Post-Copenhagen Planning: Developing Countries Taking the Initiative on Sustainable Transport
To effectively address climate change while continuing to grow, it is crucial that developing countries pursue sustainable transport strategies like Mexico City's Metrobus.  Photo: EMBARQ.

To effectively address climate change while continuing to grow, it is crucial that developing countries pursue sustainable transport strategies like Mexico City's Metrobus. Photo: EMBARQ.

Following up on our post about the treatment of the transport sector in countries’ post-Copenhagen plans, we’d like to point you to the analysis of developing countries’ Nationally Appropriate Mitigation Actions (NAMAs) completed by the Bridging the Gap Initiative.

The analysis notes that 16 of the 25 countries that have submitted reports to date made explicit reference to the transport sector, evidence that transport is gaining a spot on the climate change mitigation agenda.  The analysis provides an overview of the NAMAs submitted, classifying them according to transport measures proposed.  As we noted previously, submissions vary greatly in their level of detail.  However, Bridging the Gap sees the inclusion of transport as a positive sign and evidence of a will to act.  As their report states,

“From a transport perspective the submissions indicate that many developing country Parties consider that actions in the transport sector are necessary to mitigate CO2 emissions. The number of submissions making reference to the transport sector also indicates that the NAMA instrument can accommodate the sector, better integrating transport in the climate change process than the Kyoto flexible mechanisms such as the Clean Development Mechanism.
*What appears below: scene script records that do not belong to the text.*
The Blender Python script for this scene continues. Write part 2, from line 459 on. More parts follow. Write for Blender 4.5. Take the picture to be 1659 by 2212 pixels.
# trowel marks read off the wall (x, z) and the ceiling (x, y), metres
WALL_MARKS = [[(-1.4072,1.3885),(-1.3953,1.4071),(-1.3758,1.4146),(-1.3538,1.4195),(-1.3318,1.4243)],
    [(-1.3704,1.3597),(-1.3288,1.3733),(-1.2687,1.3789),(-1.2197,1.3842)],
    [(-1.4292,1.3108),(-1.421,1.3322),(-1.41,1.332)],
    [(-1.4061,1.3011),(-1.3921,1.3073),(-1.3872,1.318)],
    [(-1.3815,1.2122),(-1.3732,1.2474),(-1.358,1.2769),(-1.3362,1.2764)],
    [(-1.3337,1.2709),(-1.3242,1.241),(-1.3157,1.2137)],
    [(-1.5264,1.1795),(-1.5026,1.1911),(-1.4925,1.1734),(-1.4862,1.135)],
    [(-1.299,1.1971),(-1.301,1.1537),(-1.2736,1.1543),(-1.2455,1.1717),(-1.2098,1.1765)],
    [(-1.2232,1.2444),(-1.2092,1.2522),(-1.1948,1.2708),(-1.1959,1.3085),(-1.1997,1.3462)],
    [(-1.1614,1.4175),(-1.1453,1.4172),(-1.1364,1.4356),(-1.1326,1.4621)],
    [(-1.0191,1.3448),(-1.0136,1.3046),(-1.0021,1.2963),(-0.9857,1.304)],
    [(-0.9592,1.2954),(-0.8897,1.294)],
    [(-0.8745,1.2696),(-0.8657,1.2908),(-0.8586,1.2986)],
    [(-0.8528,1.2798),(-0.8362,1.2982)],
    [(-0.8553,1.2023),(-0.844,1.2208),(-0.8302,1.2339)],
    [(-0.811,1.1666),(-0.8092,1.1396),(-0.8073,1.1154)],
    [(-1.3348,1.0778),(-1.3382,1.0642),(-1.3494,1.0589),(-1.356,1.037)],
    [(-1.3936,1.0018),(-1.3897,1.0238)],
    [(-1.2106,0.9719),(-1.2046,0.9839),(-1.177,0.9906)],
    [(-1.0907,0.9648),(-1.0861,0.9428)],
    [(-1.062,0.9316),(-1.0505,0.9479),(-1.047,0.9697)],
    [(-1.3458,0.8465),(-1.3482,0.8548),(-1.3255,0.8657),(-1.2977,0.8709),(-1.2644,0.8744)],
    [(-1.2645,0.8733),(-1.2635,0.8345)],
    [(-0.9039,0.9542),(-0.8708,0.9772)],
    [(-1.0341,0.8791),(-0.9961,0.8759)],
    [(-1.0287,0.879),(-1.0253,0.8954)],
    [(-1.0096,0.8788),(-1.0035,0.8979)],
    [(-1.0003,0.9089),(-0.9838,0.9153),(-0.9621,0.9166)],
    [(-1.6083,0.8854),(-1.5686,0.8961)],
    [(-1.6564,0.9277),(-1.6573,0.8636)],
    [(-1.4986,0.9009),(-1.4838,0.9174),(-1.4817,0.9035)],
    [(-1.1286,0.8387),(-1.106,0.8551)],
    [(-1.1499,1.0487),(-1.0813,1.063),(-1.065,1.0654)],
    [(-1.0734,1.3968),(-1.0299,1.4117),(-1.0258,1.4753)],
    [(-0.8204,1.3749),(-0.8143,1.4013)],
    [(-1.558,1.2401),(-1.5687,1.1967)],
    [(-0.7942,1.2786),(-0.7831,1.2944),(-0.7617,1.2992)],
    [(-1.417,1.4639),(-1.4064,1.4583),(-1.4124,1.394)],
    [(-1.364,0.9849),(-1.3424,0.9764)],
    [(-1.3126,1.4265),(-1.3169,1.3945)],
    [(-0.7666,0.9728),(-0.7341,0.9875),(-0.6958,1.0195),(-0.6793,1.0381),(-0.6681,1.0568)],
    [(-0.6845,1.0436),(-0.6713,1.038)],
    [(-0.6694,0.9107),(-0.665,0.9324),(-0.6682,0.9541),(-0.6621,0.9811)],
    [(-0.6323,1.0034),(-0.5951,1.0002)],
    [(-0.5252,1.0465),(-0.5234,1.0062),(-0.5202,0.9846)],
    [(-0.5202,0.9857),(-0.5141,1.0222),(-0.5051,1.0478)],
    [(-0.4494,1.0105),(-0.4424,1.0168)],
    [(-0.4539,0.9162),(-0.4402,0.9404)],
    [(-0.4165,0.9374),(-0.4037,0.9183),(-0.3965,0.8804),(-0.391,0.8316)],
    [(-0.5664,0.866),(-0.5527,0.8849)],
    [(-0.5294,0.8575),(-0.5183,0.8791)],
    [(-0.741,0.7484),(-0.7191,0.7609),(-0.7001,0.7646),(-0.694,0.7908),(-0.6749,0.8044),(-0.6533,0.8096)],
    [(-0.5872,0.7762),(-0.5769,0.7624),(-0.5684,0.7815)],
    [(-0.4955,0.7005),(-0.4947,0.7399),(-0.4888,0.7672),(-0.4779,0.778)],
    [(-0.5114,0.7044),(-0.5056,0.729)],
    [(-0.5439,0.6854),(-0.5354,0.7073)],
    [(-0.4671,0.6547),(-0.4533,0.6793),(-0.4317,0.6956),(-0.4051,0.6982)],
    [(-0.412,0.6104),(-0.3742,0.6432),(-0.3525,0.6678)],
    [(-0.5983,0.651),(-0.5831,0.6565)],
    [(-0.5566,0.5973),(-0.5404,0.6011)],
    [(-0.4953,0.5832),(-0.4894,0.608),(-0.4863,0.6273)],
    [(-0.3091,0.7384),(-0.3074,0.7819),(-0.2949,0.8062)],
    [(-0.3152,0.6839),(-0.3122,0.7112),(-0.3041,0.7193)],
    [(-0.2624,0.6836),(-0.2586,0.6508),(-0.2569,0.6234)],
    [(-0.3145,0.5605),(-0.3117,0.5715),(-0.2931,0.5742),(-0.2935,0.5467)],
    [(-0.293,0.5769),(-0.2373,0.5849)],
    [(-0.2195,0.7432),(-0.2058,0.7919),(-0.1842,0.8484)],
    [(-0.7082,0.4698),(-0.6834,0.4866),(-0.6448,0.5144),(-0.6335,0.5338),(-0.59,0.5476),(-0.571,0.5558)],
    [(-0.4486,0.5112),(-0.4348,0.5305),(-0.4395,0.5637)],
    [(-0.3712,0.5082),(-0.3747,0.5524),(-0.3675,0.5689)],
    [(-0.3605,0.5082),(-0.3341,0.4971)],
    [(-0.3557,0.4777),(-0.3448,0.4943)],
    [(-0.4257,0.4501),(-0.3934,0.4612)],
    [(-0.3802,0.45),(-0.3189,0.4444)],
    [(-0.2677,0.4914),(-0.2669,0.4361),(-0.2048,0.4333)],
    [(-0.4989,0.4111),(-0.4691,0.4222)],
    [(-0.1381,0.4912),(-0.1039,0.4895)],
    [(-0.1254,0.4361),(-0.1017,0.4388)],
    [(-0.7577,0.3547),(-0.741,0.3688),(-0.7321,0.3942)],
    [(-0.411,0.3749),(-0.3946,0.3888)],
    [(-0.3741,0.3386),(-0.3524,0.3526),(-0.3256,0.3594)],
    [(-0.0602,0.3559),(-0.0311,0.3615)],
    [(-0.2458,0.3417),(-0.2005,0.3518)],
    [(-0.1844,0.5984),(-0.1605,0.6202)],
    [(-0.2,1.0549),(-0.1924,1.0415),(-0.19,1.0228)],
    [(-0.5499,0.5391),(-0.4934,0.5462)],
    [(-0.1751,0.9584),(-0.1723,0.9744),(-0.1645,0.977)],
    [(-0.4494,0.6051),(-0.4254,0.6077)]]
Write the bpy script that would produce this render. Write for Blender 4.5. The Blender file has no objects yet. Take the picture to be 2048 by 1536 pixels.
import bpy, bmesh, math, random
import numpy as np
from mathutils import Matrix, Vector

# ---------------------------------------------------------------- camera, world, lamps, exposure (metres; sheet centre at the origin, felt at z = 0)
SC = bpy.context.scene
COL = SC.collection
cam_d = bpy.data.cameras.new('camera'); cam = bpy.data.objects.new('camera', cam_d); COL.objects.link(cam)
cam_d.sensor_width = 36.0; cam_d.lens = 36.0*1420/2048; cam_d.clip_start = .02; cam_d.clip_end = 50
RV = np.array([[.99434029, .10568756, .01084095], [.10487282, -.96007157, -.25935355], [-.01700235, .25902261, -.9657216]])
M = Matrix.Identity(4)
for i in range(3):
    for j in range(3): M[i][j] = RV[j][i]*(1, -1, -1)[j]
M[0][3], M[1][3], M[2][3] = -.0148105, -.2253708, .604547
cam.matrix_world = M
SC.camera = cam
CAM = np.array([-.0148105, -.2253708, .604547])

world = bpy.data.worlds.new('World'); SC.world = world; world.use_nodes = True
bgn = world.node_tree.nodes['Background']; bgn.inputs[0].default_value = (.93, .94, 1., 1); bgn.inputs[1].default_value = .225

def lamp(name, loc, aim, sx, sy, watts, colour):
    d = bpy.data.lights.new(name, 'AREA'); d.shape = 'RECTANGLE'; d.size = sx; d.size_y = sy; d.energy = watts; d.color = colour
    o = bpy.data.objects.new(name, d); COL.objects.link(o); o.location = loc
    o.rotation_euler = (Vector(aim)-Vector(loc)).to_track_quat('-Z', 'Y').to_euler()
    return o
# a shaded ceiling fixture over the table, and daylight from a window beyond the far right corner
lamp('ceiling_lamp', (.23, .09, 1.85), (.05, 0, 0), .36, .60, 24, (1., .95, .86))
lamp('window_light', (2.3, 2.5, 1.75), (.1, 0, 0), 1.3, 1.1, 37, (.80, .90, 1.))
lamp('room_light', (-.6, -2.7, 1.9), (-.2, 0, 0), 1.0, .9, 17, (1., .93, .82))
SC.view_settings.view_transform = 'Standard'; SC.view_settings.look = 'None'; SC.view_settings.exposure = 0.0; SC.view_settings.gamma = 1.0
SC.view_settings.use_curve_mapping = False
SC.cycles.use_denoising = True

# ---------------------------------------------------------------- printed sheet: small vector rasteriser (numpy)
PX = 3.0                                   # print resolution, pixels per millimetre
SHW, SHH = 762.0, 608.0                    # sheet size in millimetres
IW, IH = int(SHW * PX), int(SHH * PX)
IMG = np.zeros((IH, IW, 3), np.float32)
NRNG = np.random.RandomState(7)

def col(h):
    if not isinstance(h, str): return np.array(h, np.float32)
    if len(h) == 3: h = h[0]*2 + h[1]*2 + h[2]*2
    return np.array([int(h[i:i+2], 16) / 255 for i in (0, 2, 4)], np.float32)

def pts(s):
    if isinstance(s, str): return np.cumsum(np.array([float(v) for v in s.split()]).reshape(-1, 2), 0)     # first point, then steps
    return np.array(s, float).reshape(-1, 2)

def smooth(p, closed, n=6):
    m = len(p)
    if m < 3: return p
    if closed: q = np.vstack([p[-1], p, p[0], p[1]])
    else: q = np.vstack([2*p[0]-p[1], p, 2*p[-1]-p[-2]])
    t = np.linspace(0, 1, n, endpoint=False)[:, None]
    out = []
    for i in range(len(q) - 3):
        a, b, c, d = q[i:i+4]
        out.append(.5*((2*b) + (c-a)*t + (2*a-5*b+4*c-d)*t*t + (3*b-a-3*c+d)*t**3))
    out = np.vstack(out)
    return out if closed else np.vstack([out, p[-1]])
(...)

Next steps must now be to ensure that these countries get the adequate support for implementing these plans, and that developing countries that have not made submissions are also supported to develop sustainable transport and development strategies…

NAMA submissions that seek international support must contain sufficient information for them to be evaluated and appraised, although it is important that the concept remains open and flexible. The process for accessing support for the NAMAs should also be relatively unbureaucratic to help ensure that the necessary financial, technology transfer and capacity building support is provided in a timely manner and that momentum is not lost.”

Bridging the Gap will assist developing countries as they enhance their transport-related NAMAs.  We’ll keep you posted on what happens.